Sunday, March 8, 2009

Banana Belt Series Moved Back One Week

UPDATE, Sunday, March 8, 10 p.m.: Next Sunday's Banana Belt (March 15) will be the first race of the 2009 Oregon Cup as previously scheduled, according to OBRA Executive Director Kenji Sugahara.

The 2009 Banana Belt will go on as a three-race series, promoter Jeff Mitchem said Sunday, despite having to cancel BB#2 because of snow on the course.

The series will take a step back one week, with the next race taking place Sunday, March 15, and the finale following one week later on March 22.

"We were lucky to have that weekend open," Micthem said. "We're doing the paperwork right now with permits and stuff. It looks like the park will be open. So we can do it."

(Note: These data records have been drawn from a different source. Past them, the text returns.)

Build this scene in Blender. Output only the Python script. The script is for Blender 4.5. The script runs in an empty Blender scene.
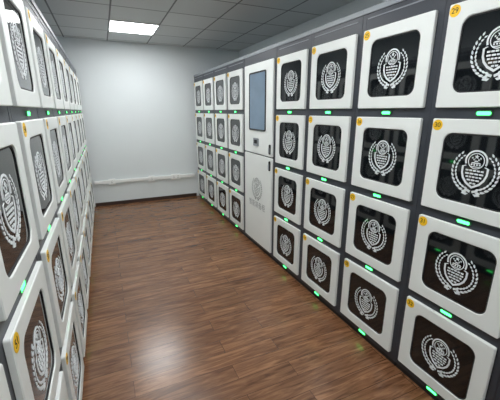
import bpy, bmesh, math, random
from mathutils import Vector, Matrix
random.seed(4)
scene = bpy.context.scene
scene.view_settings.view_transform = 'Standard'
scene.view_settings.look = 'None'

# ---------------------------------------------------------------- dimensions
CAM_H = 1.6
XL, XR = -0.265, 1.53         # locker front planes
YB = 5.96                     # back wall
YF = -1.6                     # wall behind the camera
WL, WR = -0.92, 2.45
CEIL = 2.67
PITCH = 0.56                  # left + far modules
GAP = 0.002

def s2l(c):
    return tuple(((v/255)/12.92 if v/255 <= 0.04045 else ((v/255+0.055)/1.055)**2.4) for v in c)

# ---------------------------------------------------------------- materials
def base_mat(name, rgb, rough=0.5, metal=0.0, noise=0.0, nscale=8.0, spec=0.5, coat=0.0, bump=0.0, bscale=80):
    m = bpy.data.materials.new(name); m.use_nodes = True
    nt = m.node_tree; b = nt.nodes['Principled BSDF']
    c = s2l(rgb)
    b.inputs['Base Color'].default_value = (*c, 1)
    b.inputs['Roughness'].default_value = rough
    b.inputs['Metallic'].default_value = metal
    b.inputs['Specular IOR Level'].default_value = spec
    b.inputs['Coat Weight'].default_value = coat
    tc = nt.nodes.new('ShaderNodeTexCoord')
    if noise > 0:
        n = nt.nodes.new('ShaderNodeTexNoise'); n.inputs['Scale'].default_value = nscale
        n.inputs['Detail'].default_value = 4
        nt.links.new(tc.outputs['Object'], n.inputs['Vector'])
        r = nt.nodes.new('ShaderNodeValToRGB')
        r.color_ramp.elements[0].position = 0.3; r.color_ramp.elements[1].position = 0.7
        r.color_ramp.elements[0].color = (*[v*(1-noise) for v in c], 1)
        r.color_ramp.elements[1].color = (*[min(1, v*(1+noise)) for v in c], 1)
        nt.links.new(n.outputs['Fac'], r.inputs['Fac'])
        nt.links.new(r.outputs['Color'], b.inputs['Base Color'])
    if bump > 0:
        n2 = nt.nodes.new('ShaderNodeTexNoise'); n2.inputs['Scale'].default_value = bscale
        nt.links.new(tc.outputs['Object'], n2.inputs['Vector'])
        bp = nt.nodes.new('ShaderNodeBump'); bp.inputs['Strength'].default_value = bump
        bp.inputs['Distance'].default_value = 0.002
        nt.links.new(n2.outputs['Fac'], bp.inputs['Height'])
        nt.links.new(bp.outputs['Normal'], b.inputs['Normal'])
    return m

def emit_mat(name, rgb, strength, base=(0.1,0.1,0.1)):
    m = bpy.data.materials.new(name); m.use_nodes = True
    b = m.node_tree.nodes['Principled BSDF']
    b.inputs['Base Color'].default_value = (*base, 1)
    b.inputs['Emission Color'].default_value = (*rgb, 1)
    b.inputs['Emission Strength'].default_value = strength
    return m

M_white = base_mat('door_white_paint', (231,235,233), 0.40, noise=0.02, nscale=3, bump=0.06, bscale=300)
M_dark = base_mat('cabinet_graphite', (54,58,66), 0.42, noise=0.06, nscale=5, bump=0.2, bscale=400)
M_plinth = base_mat('plinth_black', (36,37,40), 0.5, noise=0.05)
M_cap = base_mat('cap_grey', (138,144,150), 0.45, noise=0.03)
M_glass = base_mat('dark_glass', (17,21,24), 0.04, noise=0.15, nscale=3, spec=0.75)
M_gasket = base_mat('gasket_black', (26,27,29), 0.6, noise=0.05)
M_emblem = base_mat('emblem_silver_white', (224,229,232), 0.5, noise=0.02)
M_emblem_grey = base_mat('emblem_grey', (150,155,155), 0.5, noise=0.02)
M_yellow = base_mat('sticker_yellow', (245,196,30), 0.5, noise=0.04)
M_ink = base_mat('ink_black', (25,22,18), 0.6, noise=0.02)
M_wall = base_mat('wall_paint', (228,234,236), 0.75, noise=0.015, nscale=1.5, bump=0.2, bscale=120)
M_trunk = base_mat('pvc_white', (248,249,248), 0.4, noise=0.01)
M_socket = base_mat('socket_plastic', (248,249,248), 0.35, noise=0.01)
M_base = base_mat('skirting_dark', (62,44,38), 0.45, noise=0.1)
M_led = emit_mat('led_green', (0.05, 1.0, 0.17), 6.0)
M_ledh = base_mat('led_housing', (60,110,80), 0.4, noise=0.03)
M_screen = base_mat('screen_glass', (70,88,104), 0.12, noise=0.25, nscale=4)
b = M_screen.node_tree.nodes['Principled BSDF']
b.inputs['Emission Color'].default_value = (0.25,0.36,0.48,1); b.inputs['Emission Strength'].default_value = 0.3
M_panel = emit_mat('led_panel', (0.98, 0.995, 1.0), 23.0, (0.9,0.9,0.9))
M_alu = base_mat('panel_frame', (205,207,208), 0.4, metal=0.0, noise=0.02)

# floor laminate
def floor_mat():
    m = bpy.data.materials.new('laminate_planks'); m.use_nodes = True
    nt = m.node_tree; N = nt.nodes; L = nt.links; b = N['Principled BSDF']
    tc = N.new('ShaderNodeTexCoord')
    br = N.new('ShaderNodeTexBrick')
    br.offset = 0.37; br.offset_frequency = 2
    br.inputs['Scale'].default_value = 1.0
    br.inputs['Brick Width'].default_value = 0.95
    br.inputs['Row Height'].default_value = 0.125
    br.inputs['Mortar Size'].default_value = 0.0014
    br.inputs['Mortar Smooth'].default_value = 0.2
    br.inputs['Color1'].default_value = (0,0,0,1); br.inputs['Color2'].default_value = (1,1,1,1)
    br.inputs['Mortar'].default_value = (0.0,0.0,0.0,1)
    L.new(tc.outputs['Object'], br.inputs['Vector'])
    mp = N.new('ShaderNodeMapping'); mp.inputs['Scale'].default_value = (2.6, 24, 1)
    L.new(tc.outputs['Object'], mp.inputs['Vector'])
    add = N.new('ShaderNodeVectorMath'); add.operation = 'MULTIPLY_ADD'
    add.inputs[1].default_value = (9,5,13)
    L.new(br.outputs['Color'], add.inputs[0]); L.new(mp.outputs['Vector'], add.inputs[2])
    n = N.new('ShaderNodeTexNoise'); n.inputs['Scale'].default_value = 1.3
    n.inputs['Detail'].default_value = 7; n.inputs['Roughness'].default_value = 0.65
    n.inputs['Distortion'].default_value = 0.9
    L.new(add.outputs[0], n.inputs['Vector'])
    r = N.new('ShaderNodeValToRGB')
    e = r.color_ramp.elements
    e[0].position = 0.30; e[0].color = (*s2l((84,54,36)),1)
    e[1].position = 0.70; e[1].color = (*s2l((166,122,88)),1)
    x = e.new(0.5); x.color = (*s2l((130,90,62)),1)
    L.new(n.outputs['Fac'], r.inputs['Fac'])
    mul = N.new('ShaderNodeMix'); mul.data_type='RGBA'; mul.blend_type='MULTIPLY'
    mul.inputs['Factor'].default_value = 1.0
    r2 = N.new('ShaderNodeValToRGB')
    r2.color_ramp.elements[0].color = (0.74,0.72,0.71,1); r2.color_ramp.elements[1].color = (1.0,1.0,1.0,1)
    L.new(br.outputs['Color'], r2.inputs['Fac'])
    L.new(r.outputs['Color'], mul.inputs['A']); L.new(r2.outputs['Color'], mul.inputs['B'])
    mul2 = N.new('ShaderNodeMix'); mul2.data_type='RGBA'; mul2.blend_type='MIX'
    L.new(br.outputs['Fac'], mul2.inputs['Factor'])
    L.new(mul.outputs['Result'], mul2.inputs['A'])
    mul2.inputs['B'].default_value = (*s2l((56,36,27)),1)
    L.new(mul2.outputs['Result'], b.inputs['Base Color'])
    b.inputs['Roughness'].default_value = 0.25
    b.inputs['Specular IOR Level'].default_value = 0.6
    bp = N.new('ShaderNodeBump'); bp.inputs['Strength'].default_value = 0.10; bp.inputs['Distance'].default_value = 0.002
    L.new(n.outputs['Fac'], bp.inputs['Height']); L.new(bp.outputs['Normal'], b.inputs['Normal'])
    return m
M_floor = floor_mat()

# ceiling tiles
def ceil_mat():
    m = bpy.data.materials.new('ceiling_tiles'); m.use_nodes = True
    nt = m.node_tree; N = nt.nodes; L = nt.links; b = N['Principled BSDF']
    tc = N.new('ShaderNodeTexCoord')
    mp = N.new('ShaderNodeMapping'); mp.inputs['Location'].default_value = (-0.21+6, -4.65+12, 0)
    L.new(tc.outputs['Object'], mp.inputs['Vector'])
    br = N.new('ShaderNodeTexBrick'); br.offset = 0.0
    br.inputs['Scale'].default_value = 1.0
    br.inputs['Brick Width'].default_value = 0.6; br.inputs['Row Height'].default_value = 0.6
    br.inputs['Mortar Size'].default_value = 0.009; br.inputs['Mortar Smooth'].default_value = 0.0
    br.inputs['Color1'].default_value = (*s2l((200,204,205)),1)
    br.inputs['Color2'].default_value = (*s2l((212,215,216)),1)
    br.inputs['Mortar'].default_value = (*s2l((112,115,118)),1)
    L.new(mp.outputs['Vector'], br.inputs['Vector'])
    L.new(br.outputs['Color'], b.inputs['Base Color'])
    b.inputs['Roughness'].default_value = 0.6
    n = N.new('ShaderNodeTexNoise'); n.inputs['Scale'].default_value = 90
    L.new(tc.outputs['Object'], n.inputs['Vector'])
    bp = N.new('ShaderNodeBump'); bp.inputs['Strength'].default_value = 0.3; bp.inputs['Distance'].default_value = 0.003
    L.new(n.outputs['Fac'], bp.inputs['Height']); L.new(bp.outputs['Normal'], b.inputs['Normal'])
    return m
M_ceil = ceil_mat()

# ---------------------------------------------------------------- mesh helpers
def box(bm, x0,x1,y0,y1,z0,z1, mi=0):
    v = [bm.verts.new(p) for p in [(x0,y0,z0),(x1,y0,z0),(x1,y1,z0),(x0,y1,z0),(x0,y0,z1),(x1,y0,z1),(x1,y1,z1),(x0,y1,z1)]]
    for f in [(0,3,2,1),(4,5,6,7),(0,1,5,4),(1,2,6,5),(2,3,7,6),(3,0,4,7)]:
        fc = bm.faces.new([v[i] for i in f]); fc.material_index = mi

def rrect(cx, cz, w, h, r, n=6):
    pts = []
    for (sx,sz,a0) in [(1,1,0),(-1,1,90),(-1,-1,180),(1,-1,270)]:
        for i in range(n+1):
            a = math.radians(a0 + 90*i/n)
            pts.append((cx+sx*(w/2-r)+r*math.cos(a), cz+sz*(h/2-r)+r*math.sin(a)))
    return pts

def prism(bm, pts, y0, y1, mi=0):
    """xz polygon extruded between y0 (front) and y1 (back)"""
    a = [bm.verts.new((p[0], y0, p[1])) for p in pts]
    c = [bm.verts.new((p[0], y1, p[1])) for p in pts]
    fs = [bm.faces.new(a), bm.faces.new(list(reversed(c)))]
    n = len(pts)
    for i in range(n):
        fs.append(bm.faces.new((a[i], c[i], c[(i+1)%n], a[(i+1)%n])))
    for f in fs: f.material_index = mi

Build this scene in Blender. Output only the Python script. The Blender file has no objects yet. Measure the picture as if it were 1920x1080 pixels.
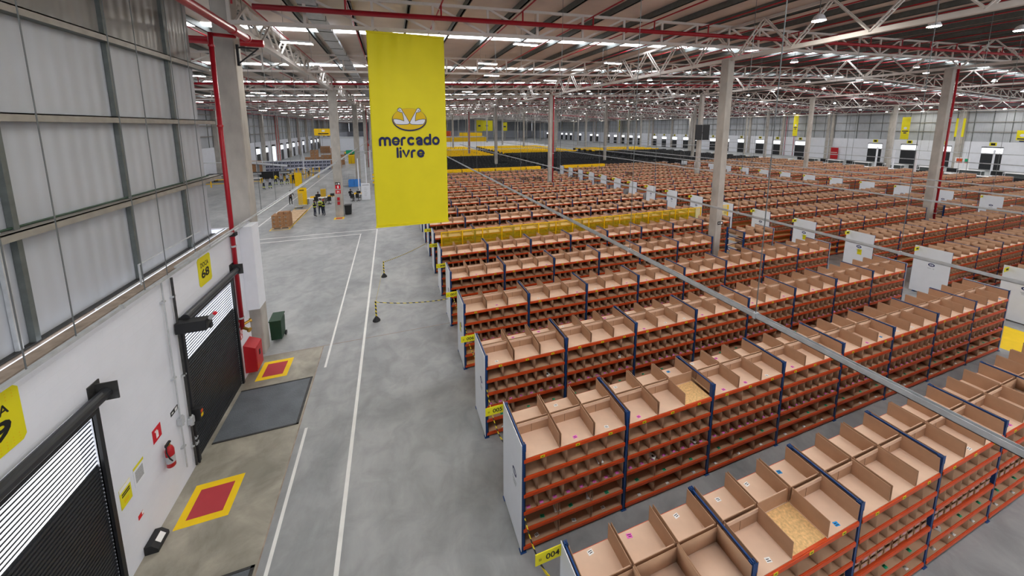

Although the series remains at three races, the terminology to track the races has changed. Micthem explained it this way on the OBRA Chat list:
The "Three-race Banana Belt Series" will continue with an extension to March 22. For the sake of registration clarity please note:

*BB#2* died March 8, 2009
*BB#3* March 15, 2009
*BB#4* March 22, 2009

Link to Mitchem's entire update.
The Men 1/2 group wil race 66 miles in #3 and 77 miles in #4. The Cat 3 men will race 55 miles in #3 and 66 miles in #4.

Weather has never before prompted cancellation of the race, at least not since Mitchem began promoting the event eight years ago.

"It's snowed on race day before, and it's always melted by start time," Mitchem said. "But we've never had this kind of collection. I was out there at about 5 a.m., and I couldn't see across the parking lot."

It's necessary to make a decision early to catch as many people as possible before they begin traveling, Mitchem said, adding that snow still covered much of the course when he made the call.

Banana Belt #2 Canceled Because of Snow

A late-winter storm that dumped a layer of snow in and around the Portland area Sunday morning prompted promoter Jeff Mitchem to cancel the second race of the Banana Belt series scheduled for Henry Hagg Lake.

Instead, we have this classic video from the 1988 Giro's legendary Stage 14 slog over the snow-covered Gavia Pass.

Andy Hampsten, riding for the 7-Eleven squad, topped the pass with Dutchman Erik Breukink and survived the bone-chilling 25k descent that followed. Hampsten finished second on the stage behind Breukink, but his heroic effort pushed him to the top of the overall standings on his way to becoming the first (and only) American to win the Giro d' Italia.